Everything from the line with "mb.build('siding', M['siding'], r)" through the line with "R = math.radians", inclusive, should be repeated exactly, except the pictures.

-- START OF Entries provided --

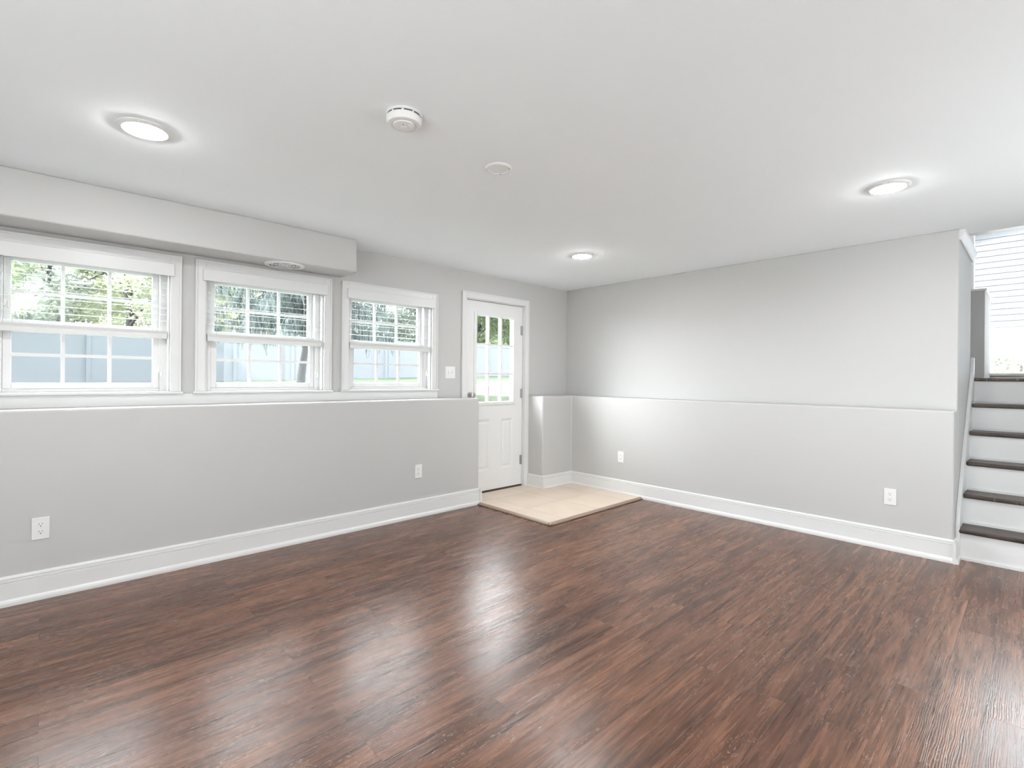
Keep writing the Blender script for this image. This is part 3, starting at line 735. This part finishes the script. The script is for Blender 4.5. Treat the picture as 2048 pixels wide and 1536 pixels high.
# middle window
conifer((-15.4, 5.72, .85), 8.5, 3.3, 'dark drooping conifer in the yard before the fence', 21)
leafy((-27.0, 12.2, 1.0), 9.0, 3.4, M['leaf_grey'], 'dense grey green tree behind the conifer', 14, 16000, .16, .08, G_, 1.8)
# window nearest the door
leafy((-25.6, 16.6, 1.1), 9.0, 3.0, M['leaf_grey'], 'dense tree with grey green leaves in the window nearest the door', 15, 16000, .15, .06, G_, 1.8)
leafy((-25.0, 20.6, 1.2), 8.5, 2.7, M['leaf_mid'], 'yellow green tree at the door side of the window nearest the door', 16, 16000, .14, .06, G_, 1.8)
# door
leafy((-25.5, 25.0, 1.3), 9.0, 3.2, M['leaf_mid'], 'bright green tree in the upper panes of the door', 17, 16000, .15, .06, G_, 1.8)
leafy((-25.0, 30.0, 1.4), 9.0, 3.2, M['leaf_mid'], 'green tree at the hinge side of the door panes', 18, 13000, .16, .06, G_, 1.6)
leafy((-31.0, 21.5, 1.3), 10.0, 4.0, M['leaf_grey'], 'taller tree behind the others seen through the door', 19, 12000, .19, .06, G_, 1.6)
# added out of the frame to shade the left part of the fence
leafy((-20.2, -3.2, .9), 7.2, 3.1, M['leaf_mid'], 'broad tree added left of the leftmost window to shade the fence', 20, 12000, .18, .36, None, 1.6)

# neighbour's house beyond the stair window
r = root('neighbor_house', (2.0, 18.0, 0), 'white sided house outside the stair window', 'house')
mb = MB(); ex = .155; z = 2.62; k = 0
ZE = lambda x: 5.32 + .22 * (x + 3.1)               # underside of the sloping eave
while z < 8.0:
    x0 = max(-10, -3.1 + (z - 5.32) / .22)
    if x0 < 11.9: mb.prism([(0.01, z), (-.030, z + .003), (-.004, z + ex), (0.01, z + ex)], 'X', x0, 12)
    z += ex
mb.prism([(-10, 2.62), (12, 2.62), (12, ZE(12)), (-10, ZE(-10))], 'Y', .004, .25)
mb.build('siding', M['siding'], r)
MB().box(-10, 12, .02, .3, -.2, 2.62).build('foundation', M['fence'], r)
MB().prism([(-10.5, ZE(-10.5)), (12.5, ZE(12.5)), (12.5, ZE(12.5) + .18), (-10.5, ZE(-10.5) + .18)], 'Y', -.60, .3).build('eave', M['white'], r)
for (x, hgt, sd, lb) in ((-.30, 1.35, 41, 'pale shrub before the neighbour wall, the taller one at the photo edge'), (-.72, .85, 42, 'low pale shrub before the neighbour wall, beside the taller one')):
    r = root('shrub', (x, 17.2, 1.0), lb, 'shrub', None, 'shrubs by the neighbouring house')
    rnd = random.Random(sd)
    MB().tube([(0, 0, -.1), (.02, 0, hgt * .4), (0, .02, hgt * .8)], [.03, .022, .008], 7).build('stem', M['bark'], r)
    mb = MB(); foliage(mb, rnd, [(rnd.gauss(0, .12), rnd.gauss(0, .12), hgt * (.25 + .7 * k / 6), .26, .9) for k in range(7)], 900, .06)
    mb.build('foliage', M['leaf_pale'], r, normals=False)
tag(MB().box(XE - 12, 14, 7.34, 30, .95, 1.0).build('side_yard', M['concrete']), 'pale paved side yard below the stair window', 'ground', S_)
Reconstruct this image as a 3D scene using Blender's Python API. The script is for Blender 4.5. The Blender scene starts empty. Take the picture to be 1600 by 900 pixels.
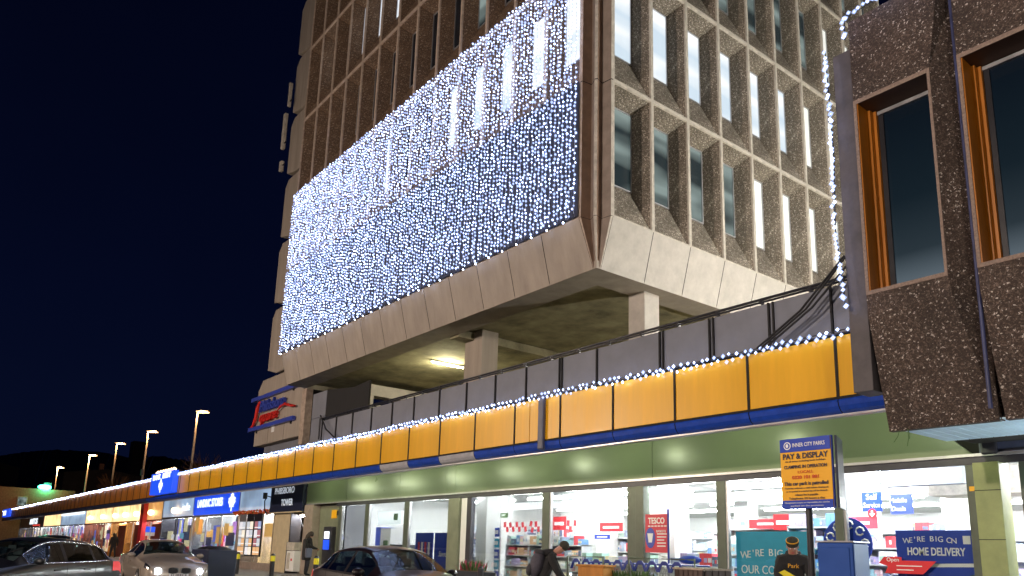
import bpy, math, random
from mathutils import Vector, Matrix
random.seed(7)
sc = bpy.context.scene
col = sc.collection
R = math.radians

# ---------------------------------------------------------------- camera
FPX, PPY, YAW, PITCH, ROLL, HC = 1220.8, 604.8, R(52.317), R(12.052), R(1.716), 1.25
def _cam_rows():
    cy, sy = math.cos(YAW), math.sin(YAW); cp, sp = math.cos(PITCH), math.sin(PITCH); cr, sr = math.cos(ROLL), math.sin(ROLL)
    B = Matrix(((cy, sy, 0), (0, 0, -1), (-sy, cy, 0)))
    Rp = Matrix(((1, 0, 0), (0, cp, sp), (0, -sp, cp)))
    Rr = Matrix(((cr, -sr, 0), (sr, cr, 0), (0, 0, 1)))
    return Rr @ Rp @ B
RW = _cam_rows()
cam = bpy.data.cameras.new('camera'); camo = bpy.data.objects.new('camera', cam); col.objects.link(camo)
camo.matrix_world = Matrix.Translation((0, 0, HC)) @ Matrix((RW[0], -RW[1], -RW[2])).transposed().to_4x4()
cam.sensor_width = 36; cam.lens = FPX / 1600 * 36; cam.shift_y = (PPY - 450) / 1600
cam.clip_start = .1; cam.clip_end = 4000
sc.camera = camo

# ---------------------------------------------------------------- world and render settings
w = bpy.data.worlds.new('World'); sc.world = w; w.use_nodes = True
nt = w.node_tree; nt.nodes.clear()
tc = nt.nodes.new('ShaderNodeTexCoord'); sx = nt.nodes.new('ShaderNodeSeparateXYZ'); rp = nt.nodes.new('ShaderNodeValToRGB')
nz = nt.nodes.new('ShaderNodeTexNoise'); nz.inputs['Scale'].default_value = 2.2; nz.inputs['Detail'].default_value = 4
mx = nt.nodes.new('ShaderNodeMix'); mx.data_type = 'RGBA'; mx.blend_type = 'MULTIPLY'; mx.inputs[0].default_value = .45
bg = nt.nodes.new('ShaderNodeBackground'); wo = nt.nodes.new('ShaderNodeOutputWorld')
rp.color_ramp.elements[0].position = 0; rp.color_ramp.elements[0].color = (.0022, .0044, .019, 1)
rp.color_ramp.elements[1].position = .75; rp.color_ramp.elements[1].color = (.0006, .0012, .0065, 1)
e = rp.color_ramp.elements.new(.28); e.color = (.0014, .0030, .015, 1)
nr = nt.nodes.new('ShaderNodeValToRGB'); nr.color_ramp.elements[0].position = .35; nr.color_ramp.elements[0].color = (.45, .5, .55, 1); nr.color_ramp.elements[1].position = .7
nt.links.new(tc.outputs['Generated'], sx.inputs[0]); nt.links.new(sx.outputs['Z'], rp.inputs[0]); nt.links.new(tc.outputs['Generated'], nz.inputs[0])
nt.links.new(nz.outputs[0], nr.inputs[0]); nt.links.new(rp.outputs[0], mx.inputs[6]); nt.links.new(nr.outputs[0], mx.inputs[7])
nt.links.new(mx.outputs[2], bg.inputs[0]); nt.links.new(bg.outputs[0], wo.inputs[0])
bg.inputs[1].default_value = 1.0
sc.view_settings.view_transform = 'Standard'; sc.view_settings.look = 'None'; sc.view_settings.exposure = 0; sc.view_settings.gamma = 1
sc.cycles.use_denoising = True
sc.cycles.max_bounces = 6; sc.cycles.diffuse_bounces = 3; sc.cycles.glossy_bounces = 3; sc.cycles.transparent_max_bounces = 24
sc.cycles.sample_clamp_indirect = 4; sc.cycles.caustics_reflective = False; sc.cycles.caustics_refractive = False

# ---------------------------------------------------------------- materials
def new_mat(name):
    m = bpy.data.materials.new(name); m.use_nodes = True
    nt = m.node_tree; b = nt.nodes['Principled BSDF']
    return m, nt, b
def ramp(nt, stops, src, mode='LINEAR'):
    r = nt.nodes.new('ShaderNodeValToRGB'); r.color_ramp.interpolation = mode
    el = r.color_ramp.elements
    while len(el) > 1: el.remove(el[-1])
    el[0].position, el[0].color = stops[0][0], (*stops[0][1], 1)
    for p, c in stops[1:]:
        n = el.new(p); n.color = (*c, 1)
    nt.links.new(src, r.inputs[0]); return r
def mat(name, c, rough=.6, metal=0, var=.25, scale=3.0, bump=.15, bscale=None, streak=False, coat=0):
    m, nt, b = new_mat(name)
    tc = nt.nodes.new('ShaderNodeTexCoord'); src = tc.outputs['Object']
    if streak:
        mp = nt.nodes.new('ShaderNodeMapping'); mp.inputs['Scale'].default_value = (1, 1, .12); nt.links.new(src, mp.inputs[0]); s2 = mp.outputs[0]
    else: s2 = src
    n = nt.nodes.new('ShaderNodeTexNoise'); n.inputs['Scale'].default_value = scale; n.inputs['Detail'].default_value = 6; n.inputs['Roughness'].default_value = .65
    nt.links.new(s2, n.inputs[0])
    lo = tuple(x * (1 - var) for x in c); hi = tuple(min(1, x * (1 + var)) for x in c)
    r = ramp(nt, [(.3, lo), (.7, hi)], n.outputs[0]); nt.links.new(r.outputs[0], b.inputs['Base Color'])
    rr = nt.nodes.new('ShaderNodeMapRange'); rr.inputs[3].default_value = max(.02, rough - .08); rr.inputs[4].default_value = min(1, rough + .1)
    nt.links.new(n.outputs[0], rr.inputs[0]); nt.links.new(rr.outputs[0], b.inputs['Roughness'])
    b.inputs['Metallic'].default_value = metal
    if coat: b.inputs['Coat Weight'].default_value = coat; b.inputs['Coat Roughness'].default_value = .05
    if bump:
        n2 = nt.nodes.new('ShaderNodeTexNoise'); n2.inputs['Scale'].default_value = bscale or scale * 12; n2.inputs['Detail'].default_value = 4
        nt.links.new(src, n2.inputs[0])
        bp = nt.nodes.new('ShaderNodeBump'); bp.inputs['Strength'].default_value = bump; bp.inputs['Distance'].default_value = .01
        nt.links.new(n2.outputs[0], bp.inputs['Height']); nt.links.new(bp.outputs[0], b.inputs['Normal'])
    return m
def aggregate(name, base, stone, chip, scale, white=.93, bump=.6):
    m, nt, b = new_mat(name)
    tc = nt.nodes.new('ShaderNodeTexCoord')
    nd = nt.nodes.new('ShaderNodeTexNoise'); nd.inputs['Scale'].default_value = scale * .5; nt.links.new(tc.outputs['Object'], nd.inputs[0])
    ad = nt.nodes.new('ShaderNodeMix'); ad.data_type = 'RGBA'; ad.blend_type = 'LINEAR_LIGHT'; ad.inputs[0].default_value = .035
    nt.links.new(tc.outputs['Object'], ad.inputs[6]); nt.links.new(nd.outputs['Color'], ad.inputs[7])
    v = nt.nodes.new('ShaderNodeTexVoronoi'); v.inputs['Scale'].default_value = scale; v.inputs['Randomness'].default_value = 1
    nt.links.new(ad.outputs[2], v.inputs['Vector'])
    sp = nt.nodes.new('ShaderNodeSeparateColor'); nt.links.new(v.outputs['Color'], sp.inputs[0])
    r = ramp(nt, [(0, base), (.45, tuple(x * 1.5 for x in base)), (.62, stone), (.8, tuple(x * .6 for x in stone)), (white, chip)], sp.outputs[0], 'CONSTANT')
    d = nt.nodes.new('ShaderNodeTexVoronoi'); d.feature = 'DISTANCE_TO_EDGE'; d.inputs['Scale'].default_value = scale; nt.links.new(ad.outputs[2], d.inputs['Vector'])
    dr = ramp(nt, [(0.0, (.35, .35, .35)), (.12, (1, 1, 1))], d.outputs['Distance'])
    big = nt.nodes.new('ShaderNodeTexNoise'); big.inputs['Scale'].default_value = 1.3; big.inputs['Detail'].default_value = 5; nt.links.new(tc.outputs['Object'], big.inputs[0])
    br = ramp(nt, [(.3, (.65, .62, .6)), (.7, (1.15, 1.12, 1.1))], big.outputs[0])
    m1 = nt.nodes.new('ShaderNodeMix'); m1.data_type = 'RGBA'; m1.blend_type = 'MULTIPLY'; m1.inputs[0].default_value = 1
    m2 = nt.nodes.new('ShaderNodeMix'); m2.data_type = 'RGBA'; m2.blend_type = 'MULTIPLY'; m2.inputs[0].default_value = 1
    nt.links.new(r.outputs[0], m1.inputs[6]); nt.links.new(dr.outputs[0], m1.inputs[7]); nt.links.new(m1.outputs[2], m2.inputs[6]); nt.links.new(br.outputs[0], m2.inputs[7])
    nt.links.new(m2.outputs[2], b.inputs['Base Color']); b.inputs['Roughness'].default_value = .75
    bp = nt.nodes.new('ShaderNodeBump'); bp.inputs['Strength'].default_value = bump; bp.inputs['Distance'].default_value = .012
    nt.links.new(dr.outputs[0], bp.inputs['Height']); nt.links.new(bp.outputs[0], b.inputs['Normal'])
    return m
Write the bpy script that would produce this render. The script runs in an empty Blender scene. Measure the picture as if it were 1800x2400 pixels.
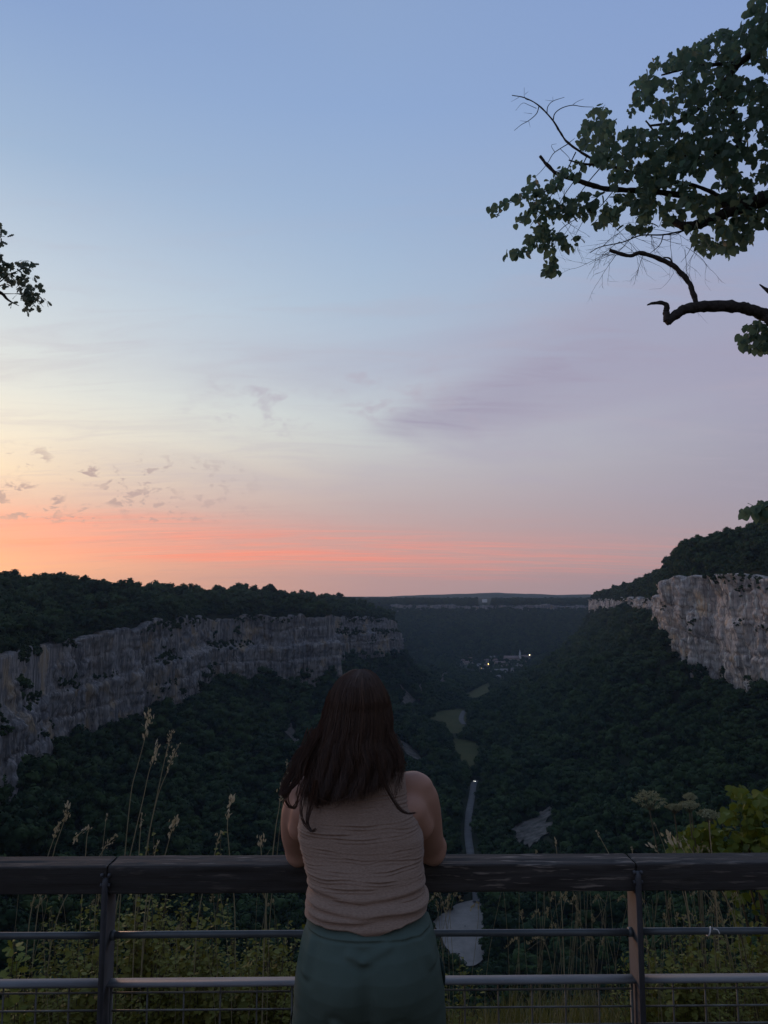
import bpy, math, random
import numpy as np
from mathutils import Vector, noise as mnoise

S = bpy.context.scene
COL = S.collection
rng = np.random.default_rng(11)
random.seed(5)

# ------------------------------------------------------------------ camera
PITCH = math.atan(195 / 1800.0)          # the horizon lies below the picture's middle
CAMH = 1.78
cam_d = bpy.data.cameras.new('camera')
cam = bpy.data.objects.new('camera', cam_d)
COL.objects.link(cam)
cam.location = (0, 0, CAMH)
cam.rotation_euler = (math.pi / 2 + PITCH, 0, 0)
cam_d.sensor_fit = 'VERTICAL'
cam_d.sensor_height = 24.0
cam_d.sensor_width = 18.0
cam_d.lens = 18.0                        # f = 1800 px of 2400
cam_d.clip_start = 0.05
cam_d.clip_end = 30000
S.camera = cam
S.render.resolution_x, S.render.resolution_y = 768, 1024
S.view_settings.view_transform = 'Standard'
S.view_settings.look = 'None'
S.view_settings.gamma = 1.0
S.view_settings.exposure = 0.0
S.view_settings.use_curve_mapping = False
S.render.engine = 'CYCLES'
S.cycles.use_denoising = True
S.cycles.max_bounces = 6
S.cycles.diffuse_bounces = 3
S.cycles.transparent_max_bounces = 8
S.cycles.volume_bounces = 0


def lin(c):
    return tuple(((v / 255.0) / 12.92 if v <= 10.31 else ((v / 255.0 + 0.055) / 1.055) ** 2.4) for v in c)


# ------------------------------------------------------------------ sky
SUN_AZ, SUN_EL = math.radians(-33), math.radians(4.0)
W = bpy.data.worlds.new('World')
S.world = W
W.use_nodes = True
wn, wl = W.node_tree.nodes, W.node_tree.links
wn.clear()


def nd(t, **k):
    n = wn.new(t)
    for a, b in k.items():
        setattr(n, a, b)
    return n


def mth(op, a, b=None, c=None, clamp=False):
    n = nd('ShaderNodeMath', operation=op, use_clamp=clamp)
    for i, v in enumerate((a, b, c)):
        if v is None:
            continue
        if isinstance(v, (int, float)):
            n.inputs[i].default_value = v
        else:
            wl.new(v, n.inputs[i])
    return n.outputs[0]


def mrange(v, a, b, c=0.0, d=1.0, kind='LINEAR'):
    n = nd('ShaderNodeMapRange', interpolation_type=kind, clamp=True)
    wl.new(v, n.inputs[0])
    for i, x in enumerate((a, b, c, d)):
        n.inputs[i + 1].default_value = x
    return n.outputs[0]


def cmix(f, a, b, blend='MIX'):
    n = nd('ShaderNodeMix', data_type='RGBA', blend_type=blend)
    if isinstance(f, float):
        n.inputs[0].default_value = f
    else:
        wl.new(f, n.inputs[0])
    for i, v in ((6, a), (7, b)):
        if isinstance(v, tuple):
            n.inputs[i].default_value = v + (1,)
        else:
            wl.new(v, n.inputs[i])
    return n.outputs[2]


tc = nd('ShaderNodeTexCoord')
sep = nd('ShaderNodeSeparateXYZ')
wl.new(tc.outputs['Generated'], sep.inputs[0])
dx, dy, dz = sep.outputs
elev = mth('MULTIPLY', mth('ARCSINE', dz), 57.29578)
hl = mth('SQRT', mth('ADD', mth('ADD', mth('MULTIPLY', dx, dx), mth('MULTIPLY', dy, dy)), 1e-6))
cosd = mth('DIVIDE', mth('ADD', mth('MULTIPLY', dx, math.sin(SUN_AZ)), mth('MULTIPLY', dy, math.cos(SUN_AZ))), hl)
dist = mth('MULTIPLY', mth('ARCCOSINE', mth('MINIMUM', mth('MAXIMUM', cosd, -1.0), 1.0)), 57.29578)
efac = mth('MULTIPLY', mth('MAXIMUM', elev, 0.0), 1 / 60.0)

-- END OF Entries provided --

**Solution to the problem:**
mb.build('siding', M['siding'], r)
MB().box(-10, 12, .02, .3, -.2, 2.62).build('foundation', M['fence'], r)
MB().prism([(-10.5, ZE(-10.5)), (12.5, ZE(12.5)), (12.5, ZE(12.5) + .18), (-10.5, ZE(-10.5) + .18)], 'Y', -.60, .3).build('eave', M['white'], r)
for (x, hgt, sd, lb) in ((-.30, 1.35, 41, 'pale shrub before the neighbour wall, the taller one at the photo edge'), (-.72, .85, 42, 'low pale shrub before the neighbour wall, beside the taller one')):
    r = root('shrub', (x, 17.2, 1.0), lb, 'shrub', None, 'shrubs by the neighbouring house')
    rnd = random.Random(sd)
    MB().tube([(0, 0, -.1), (.02, 0, hgt * .4), (0, .02, hgt * .8)], [.03, .022, .008], 7).build('stem', M['bark'], r)
    mb = MB(); foliage(mb, rnd, [(rnd.gauss(0, .12), rnd.gauss(0, .12), hgt * (.25 + .7 * k / 6), .26, .9) for k in range(7)], 900, .06)
    mb.build('foliage', M['leaf_pale'], r, normals=False)
tag(MB().box(XE - 12, 14, 7.34, 30, .95, 1.0).build('side_yard', M['concrete']), 'pale paved side yard below the stair window', 'ground', S_)
Reconstruct this image as a 3D scene using Blender's Python API. The script is for Blender 4.5. The Blender scene starts empty. Take the picture to be 1600 by 900 pixels.
import bpy, math, random
from mathutils import Vector, Matrix
random.seed(7)
sc = bpy.context.scene
col = sc.collection
R = math.radians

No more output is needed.